EXERCISE MATERIAL:
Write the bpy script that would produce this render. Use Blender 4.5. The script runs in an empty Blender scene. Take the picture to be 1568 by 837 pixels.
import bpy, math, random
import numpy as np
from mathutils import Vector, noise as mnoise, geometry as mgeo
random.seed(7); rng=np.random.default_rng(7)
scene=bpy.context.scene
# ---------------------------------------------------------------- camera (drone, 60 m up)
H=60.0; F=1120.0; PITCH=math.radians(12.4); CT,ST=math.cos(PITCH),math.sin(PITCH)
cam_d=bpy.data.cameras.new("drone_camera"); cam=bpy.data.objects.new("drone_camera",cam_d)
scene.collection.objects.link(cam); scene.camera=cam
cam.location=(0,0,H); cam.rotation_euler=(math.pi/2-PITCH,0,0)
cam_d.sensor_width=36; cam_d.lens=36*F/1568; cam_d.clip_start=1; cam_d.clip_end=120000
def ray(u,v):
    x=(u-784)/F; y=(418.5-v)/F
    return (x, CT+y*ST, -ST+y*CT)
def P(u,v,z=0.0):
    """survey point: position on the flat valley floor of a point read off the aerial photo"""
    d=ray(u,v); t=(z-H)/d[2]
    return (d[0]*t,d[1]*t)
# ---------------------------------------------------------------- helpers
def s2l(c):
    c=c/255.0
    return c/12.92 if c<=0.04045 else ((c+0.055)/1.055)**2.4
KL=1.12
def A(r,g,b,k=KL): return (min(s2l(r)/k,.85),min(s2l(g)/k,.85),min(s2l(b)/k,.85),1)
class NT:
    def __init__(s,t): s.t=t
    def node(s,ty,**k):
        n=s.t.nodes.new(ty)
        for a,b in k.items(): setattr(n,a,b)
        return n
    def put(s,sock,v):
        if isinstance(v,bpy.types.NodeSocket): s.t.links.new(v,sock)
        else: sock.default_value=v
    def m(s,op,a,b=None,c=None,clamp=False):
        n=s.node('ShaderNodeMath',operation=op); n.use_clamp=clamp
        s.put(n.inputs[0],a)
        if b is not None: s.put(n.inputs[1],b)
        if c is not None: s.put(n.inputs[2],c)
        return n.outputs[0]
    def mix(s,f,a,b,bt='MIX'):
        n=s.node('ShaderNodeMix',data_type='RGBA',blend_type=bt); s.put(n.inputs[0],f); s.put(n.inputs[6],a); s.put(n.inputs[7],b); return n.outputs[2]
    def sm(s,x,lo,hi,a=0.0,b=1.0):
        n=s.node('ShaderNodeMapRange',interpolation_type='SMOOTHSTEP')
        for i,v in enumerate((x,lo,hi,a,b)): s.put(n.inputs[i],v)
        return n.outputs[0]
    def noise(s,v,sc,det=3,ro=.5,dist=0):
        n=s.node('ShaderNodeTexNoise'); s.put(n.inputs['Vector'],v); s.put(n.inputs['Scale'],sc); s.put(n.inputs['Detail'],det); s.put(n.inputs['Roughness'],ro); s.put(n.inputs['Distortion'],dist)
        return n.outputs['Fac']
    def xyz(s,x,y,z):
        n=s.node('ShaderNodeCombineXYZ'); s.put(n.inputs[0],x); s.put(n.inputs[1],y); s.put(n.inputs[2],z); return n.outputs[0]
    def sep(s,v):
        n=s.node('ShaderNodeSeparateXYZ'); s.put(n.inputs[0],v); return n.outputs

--

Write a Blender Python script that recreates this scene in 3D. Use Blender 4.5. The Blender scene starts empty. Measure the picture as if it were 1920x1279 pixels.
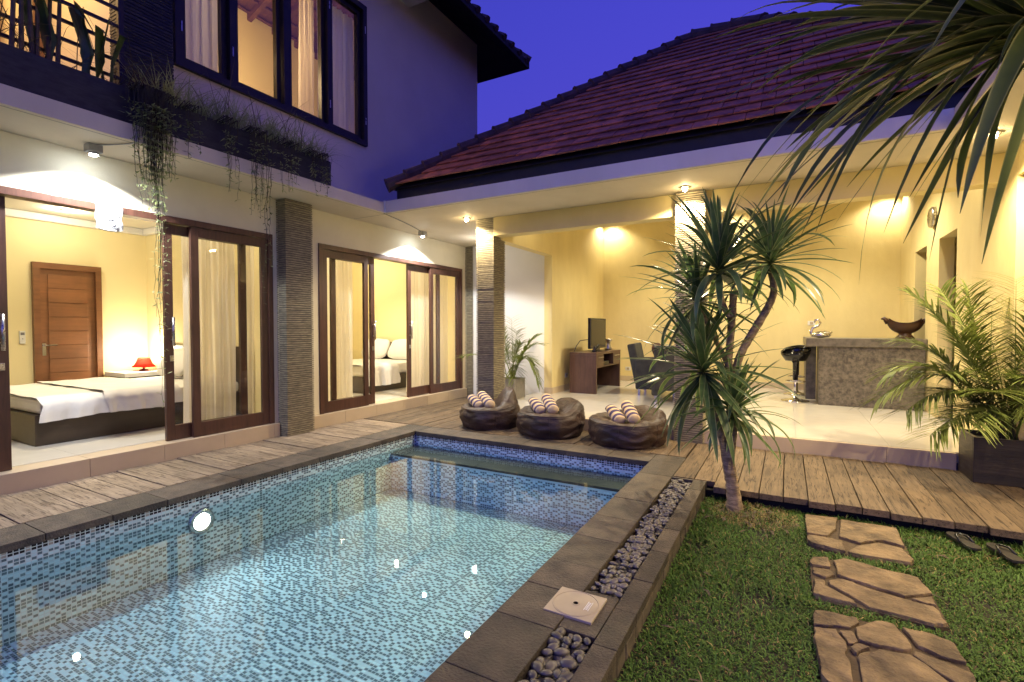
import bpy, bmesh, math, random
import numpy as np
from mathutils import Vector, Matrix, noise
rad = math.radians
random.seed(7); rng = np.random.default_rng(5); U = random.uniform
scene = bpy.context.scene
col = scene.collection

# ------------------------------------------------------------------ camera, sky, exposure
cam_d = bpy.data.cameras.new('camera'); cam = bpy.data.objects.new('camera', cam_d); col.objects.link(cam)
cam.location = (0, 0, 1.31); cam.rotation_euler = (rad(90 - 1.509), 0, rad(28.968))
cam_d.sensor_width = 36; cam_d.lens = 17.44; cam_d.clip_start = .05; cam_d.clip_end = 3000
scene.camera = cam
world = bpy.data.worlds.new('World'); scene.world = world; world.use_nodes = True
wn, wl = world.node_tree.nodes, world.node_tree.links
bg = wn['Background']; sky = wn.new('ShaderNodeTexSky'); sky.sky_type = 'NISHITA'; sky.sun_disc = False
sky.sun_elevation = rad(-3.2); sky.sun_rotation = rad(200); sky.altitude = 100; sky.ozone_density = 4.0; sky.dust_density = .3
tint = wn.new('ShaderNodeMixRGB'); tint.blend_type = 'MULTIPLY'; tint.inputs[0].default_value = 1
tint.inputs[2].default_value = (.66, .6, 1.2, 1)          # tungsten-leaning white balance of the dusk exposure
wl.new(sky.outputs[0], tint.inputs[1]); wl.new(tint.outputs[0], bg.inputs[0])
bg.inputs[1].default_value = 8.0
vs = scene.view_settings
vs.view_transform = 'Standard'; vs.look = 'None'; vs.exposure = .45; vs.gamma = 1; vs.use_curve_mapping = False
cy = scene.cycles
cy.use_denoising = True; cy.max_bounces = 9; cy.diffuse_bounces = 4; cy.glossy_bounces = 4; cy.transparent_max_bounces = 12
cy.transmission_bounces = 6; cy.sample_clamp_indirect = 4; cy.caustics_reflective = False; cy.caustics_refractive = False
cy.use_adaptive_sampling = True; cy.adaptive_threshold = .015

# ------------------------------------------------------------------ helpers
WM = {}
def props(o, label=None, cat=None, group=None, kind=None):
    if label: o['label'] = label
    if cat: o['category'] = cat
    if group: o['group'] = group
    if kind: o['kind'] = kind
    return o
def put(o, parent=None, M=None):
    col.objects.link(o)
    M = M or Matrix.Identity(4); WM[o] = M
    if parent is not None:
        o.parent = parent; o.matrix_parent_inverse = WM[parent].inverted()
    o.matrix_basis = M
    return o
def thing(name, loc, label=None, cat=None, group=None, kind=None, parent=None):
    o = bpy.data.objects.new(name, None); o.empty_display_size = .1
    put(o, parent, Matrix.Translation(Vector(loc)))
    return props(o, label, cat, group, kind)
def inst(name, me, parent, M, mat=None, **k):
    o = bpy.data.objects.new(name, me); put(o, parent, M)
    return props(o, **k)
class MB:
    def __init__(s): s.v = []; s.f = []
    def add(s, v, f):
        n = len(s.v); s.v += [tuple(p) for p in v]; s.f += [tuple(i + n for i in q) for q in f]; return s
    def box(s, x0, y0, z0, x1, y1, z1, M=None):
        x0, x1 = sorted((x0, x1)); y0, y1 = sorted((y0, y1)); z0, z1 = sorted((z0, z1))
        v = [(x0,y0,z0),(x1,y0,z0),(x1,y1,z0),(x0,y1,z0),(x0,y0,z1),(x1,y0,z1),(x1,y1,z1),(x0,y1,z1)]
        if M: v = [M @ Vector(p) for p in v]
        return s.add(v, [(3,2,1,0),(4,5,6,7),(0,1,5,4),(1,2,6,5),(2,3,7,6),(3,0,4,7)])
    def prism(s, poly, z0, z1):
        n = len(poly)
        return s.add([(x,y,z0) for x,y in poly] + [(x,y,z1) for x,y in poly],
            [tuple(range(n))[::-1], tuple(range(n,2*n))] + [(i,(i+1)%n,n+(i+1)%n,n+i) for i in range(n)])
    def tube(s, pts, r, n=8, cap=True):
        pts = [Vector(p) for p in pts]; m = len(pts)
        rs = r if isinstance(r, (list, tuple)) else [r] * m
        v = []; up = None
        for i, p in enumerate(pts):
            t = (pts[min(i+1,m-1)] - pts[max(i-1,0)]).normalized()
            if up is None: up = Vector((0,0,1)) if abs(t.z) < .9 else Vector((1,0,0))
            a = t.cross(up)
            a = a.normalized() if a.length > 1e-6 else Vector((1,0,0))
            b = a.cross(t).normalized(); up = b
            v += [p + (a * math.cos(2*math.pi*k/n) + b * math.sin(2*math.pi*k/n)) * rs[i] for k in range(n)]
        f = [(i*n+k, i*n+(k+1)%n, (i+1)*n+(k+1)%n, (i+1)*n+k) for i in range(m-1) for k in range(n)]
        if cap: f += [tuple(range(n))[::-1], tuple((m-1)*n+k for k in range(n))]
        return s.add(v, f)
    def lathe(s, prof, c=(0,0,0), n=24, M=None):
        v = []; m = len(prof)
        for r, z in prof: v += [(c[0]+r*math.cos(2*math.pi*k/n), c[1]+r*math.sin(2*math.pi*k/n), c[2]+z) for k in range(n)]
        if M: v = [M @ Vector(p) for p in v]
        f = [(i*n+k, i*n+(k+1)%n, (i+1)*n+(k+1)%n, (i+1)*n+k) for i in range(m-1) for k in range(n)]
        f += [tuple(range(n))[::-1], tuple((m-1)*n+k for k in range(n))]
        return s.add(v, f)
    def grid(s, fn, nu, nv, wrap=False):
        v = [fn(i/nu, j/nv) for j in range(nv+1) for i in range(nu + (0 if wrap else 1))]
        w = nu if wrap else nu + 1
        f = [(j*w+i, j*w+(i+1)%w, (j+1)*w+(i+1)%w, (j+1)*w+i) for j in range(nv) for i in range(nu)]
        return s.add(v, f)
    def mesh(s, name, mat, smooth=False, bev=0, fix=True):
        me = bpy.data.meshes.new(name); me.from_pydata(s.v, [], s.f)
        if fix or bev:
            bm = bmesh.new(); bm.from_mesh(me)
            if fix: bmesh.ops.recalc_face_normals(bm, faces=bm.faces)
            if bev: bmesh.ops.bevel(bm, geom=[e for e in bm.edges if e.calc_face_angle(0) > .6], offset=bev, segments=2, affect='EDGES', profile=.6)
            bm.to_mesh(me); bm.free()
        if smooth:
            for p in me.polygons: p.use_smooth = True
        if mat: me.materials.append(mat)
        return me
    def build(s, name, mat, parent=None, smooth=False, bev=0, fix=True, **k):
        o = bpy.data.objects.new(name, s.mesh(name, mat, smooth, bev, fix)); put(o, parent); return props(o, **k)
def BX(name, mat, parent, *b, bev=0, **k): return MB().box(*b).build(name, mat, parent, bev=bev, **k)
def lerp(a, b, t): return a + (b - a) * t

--

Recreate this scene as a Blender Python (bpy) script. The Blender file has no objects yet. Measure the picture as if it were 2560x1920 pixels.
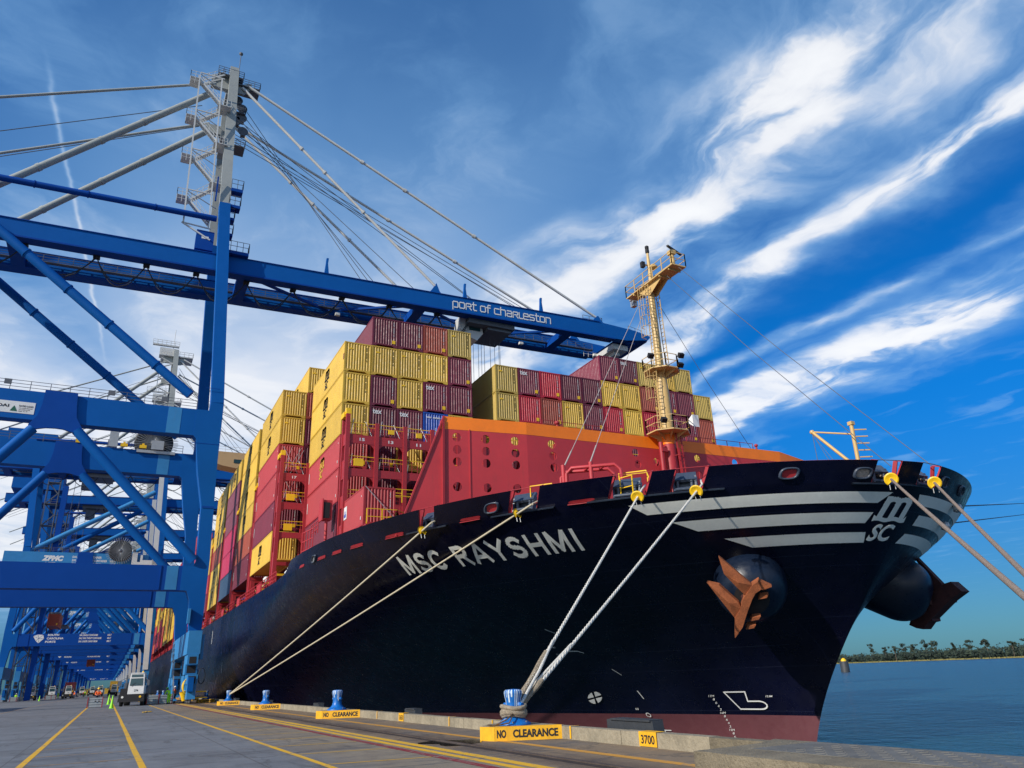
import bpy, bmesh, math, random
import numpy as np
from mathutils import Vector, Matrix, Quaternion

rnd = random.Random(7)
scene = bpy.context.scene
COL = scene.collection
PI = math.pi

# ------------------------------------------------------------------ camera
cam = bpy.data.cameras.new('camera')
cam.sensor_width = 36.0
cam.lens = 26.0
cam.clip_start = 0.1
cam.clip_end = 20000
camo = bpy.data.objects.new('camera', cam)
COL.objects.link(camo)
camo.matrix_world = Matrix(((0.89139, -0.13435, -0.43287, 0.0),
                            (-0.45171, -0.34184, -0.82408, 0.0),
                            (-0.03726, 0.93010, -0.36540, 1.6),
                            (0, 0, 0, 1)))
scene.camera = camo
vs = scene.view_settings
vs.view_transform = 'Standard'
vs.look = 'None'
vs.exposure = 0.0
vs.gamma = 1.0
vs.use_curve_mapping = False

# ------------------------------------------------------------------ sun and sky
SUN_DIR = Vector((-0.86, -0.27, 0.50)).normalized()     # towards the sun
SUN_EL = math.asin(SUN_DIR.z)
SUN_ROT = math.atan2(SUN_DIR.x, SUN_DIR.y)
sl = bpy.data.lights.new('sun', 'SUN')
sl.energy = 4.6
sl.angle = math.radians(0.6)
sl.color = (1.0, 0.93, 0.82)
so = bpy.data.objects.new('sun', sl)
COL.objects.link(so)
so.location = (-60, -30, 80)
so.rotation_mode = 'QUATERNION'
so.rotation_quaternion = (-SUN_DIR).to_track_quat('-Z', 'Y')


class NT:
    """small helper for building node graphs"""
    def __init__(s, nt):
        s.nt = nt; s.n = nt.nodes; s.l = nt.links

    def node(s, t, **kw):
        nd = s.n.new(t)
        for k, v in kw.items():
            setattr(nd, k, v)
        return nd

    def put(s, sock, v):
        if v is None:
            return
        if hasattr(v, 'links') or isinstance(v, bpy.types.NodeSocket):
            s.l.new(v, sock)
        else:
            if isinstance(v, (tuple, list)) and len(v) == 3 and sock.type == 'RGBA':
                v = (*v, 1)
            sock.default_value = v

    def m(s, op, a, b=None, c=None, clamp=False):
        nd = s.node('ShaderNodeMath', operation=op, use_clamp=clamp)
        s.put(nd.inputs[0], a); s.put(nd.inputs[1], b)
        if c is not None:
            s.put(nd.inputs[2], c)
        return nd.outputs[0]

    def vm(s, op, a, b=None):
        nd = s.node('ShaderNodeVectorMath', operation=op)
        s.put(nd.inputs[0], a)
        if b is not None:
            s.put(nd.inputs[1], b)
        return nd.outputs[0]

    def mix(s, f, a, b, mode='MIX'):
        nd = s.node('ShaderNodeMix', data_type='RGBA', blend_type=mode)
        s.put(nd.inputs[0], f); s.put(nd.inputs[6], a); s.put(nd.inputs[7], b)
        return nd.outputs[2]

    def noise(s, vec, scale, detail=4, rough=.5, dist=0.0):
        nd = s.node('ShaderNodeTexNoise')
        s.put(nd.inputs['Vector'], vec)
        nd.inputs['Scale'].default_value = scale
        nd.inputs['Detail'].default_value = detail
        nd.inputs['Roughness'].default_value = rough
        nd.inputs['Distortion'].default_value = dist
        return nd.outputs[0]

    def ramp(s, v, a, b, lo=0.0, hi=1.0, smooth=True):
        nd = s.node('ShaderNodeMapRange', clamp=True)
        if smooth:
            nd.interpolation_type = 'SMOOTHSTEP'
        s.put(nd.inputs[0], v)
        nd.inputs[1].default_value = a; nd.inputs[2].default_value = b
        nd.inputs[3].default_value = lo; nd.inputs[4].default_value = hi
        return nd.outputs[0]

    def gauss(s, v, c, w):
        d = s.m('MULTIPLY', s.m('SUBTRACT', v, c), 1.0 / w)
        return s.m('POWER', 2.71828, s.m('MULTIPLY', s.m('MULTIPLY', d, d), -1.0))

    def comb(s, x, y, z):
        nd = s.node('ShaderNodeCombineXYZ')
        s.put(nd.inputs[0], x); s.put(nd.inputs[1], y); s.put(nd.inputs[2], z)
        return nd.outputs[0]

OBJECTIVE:
Pictures do not belong in the copy. Reproduce exactly the lines from the one with "Recreate this scene" to the one with "s.nt = nt; s.n", both lines included.

OUTPUT:
Recreate this scene as a Blender Python (bpy) script. The Blender file has no objects yet. Measure the picture as if it were 2560x1920 pixels.
import bpy, bmesh, math, random
import numpy as np
from mathutils import Vector, Matrix, Quaternion

rnd = random.Random(7)
scene = bpy.context.scene
COL = scene.collection
PI = math.pi

# ------------------------------------------------------------------ camera
cam = bpy.data.cameras.new('camera')
cam.sensor_width = 36.0
cam.lens = 26.0
cam.clip_start = 0.1
cam.clip_end = 20000
camo = bpy.data.objects.new('camera', cam)
COL.objects.link(camo)
camo.matrix_world = Matrix(((0.89139, -0.13435, -0.43287, 0.0),
                            (-0.45171, -0.34184, -0.82408, 0.0),
                            (-0.03726, 0.93010, -0.36540, 1.6),
                            (0, 0, 0, 1)))
scene.camera = camo
vs = scene.view_settings
vs.view_transform = 'Standard'
vs.look = 'None'
vs.exposure = 0.0
vs.gamma = 1.0
vs.use_curve_mapping = False

# ------------------------------------------------------------------ sun and sky
SUN_DIR = Vector((-0.86, -0.27, 0.50)).normalized()     # towards the sun
SUN_EL = math.asin(SUN_DIR.z)
SUN_ROT = math.atan2(SUN_DIR.x, SUN_DIR.y)
sl = bpy.data.lights.new('sun', 'SUN')
sl.energy = 4.6
sl.angle = math.radians(0.6)
sl.color = (1.0, 0.93, 0.82)
so = bpy.data.objects.new('sun', sl)
COL.objects.link(so)
so.location = (-60, -30, 80)
so.rotation_mode = 'QUATERNION'
so.rotation_quaternion = (-SUN_DIR).to_track_quat('-Z', 'Y')


class NT:
    """small helper for building node graphs"""
    def __init__(s, nt):
        s.nt = nt; s.n = nt.nodes; s.l = nt.links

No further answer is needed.